Такимъ образомъ, вся гипотеза духовъ обращается постепенно въ ничто, по мѣрѣ того какъ приходится перенести съ предполагаемыхъ духовъ на медіума, сначала прямыя физическія дѣйствія силы, потомъ происхожденіе явленій матеріализаціи, а наконецъ и происхожденіе самого умственнаго содержанія сообщеній. Существуютъ духи или нѣтъ — это насъ здѣсь не касается; во всякомъ случаѣ, если они и существуютъ, то существуетъ въ иномъ мірѣ, изъ котораго спиритизмъ напрасно мнилъ низвести ихъ къ намъ.

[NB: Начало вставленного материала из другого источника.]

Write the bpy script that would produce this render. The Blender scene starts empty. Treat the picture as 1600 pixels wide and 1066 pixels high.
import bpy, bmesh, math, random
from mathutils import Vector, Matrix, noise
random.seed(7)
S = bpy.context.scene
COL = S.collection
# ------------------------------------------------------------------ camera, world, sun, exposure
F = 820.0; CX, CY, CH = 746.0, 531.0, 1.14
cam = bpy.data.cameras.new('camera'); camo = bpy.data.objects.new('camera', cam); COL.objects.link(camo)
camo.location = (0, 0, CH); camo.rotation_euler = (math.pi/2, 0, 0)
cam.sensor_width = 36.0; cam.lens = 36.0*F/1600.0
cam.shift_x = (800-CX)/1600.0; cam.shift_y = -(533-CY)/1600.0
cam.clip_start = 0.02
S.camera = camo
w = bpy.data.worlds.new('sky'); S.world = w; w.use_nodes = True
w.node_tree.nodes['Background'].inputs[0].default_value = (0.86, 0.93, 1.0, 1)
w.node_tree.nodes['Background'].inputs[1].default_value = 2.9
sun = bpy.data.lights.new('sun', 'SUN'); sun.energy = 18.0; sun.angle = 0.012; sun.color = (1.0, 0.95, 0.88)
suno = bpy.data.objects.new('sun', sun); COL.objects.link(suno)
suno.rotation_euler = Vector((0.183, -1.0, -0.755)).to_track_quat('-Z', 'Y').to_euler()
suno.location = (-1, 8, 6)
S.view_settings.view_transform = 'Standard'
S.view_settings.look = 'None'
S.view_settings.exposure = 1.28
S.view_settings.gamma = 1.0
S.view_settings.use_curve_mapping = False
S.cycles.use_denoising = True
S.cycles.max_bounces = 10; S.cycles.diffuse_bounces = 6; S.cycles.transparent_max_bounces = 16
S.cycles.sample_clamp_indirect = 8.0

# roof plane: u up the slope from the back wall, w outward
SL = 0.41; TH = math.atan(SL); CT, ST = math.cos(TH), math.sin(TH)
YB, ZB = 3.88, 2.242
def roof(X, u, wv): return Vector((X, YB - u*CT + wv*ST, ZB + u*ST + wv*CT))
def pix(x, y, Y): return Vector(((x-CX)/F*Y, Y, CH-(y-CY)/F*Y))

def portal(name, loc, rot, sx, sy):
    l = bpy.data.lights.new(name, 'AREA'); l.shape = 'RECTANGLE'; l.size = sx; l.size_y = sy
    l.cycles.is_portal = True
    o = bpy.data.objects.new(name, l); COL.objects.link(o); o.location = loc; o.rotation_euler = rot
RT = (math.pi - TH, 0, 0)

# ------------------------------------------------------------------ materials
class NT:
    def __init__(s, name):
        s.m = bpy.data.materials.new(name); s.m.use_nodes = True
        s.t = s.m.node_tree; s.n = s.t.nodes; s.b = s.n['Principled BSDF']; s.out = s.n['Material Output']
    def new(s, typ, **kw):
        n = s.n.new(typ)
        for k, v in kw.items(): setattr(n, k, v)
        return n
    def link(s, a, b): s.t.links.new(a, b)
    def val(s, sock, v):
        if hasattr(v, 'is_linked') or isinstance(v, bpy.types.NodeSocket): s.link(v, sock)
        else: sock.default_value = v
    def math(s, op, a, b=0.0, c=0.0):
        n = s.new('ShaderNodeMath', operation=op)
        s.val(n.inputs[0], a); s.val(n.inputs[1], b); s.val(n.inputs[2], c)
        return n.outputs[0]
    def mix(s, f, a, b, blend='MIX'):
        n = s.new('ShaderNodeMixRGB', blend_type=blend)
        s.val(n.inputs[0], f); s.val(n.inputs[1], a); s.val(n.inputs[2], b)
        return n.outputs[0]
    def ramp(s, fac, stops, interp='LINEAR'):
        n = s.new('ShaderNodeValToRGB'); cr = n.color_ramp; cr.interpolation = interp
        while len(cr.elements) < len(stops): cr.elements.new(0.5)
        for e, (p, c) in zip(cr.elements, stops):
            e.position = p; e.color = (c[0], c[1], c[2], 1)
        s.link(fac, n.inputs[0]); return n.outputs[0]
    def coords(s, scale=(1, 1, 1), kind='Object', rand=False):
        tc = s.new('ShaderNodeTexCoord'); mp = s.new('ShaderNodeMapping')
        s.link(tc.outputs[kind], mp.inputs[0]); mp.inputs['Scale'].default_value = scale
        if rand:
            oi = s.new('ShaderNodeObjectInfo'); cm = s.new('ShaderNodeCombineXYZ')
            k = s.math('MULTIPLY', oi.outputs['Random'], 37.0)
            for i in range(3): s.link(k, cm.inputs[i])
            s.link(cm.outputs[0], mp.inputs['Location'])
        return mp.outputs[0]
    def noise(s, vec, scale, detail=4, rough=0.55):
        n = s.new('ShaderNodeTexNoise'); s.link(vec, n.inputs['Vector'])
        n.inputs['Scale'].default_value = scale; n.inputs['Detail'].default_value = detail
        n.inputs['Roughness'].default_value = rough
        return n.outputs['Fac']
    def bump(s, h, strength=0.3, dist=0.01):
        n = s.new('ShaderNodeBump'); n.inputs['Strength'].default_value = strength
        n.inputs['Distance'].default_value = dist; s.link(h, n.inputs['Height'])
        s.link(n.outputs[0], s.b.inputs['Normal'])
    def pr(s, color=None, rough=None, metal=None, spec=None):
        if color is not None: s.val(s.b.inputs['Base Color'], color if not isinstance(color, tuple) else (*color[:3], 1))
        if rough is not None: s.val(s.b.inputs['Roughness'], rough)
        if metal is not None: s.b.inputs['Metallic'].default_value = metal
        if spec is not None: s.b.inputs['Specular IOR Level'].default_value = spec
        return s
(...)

Есть общія методологическія основы, за которыя нельзя переступать безнаказанно. Во-первыхъ, принципы не должны быть умножаемы безъ надобности; значитъ не слѣдуетъ искать другой причины, покуда достаточно одной. Во-вторыхъ, слѣдуетъ какъ можно дольше придерживаться тѣхъ причинъ, за существованіе которыхъ ручается опытъ и несомнѣнные выводы, и не браться безъ нужды за такія, которыхъ существованіе сомнительно или не доказано и которыя, въ качествѣ гипотезы для объясненія данныхъ явленій, еще нуждаются въ подтвержденіи. Въ-третьихъ, слѣдуетъ какъ можно дольше обходиться причинами естественными и не переходить къ сверхъестественнымъ безъ настоятельной необходимости. Спиритизмъ грѣшитъ противъ этихъ трехъ основныхъ правилъ. Правда, онъ хотя и признаетъ первый естественный родъ причинъ, являющійся намъ въ лицѣ медіумовъ, но рядомъ съ нимъ ставитъ еще другой, сверхъестественный, не выводимый изъ опыта — такой, котораго существованіе именно и надлежитъ прежде доказать на почвѣ той области явленій, о которыхъ шла у насъ рѣчь.
Для того чтобы рядомъ съ причинами перваго рода можно было допустить и вторыя, спиритизмъ долженъ бы постараться въ точности опредѣлить ту пограничную черту, за которой оканчивается возможность объясненія причинами перваго рода, и доказать посредствомъ самой тщательной критики, почему за этой границей упомянутыя причины недостаточны. До тѣхъ поръ, пока эта граница не опредѣлена и это доказательство не дано — на допускающемъ лежитъ вся тяжесть обязанности доказывать содѣйствіе причинъ втораго рода; но спиритизмъ не сдѣлалъ еще ни малѣйшей попытки для рѣшенія такой задачи. Пока это не выполнено, гипотеза духовъ ничѣмъ не оправдывается и является лишенной всякаго проблеска научной основательности; всѣ философы, принявшіе эту спиритическую гипотезу, проявили тѣмъ самымъ серьезный недостатокъ критической осмотрительности.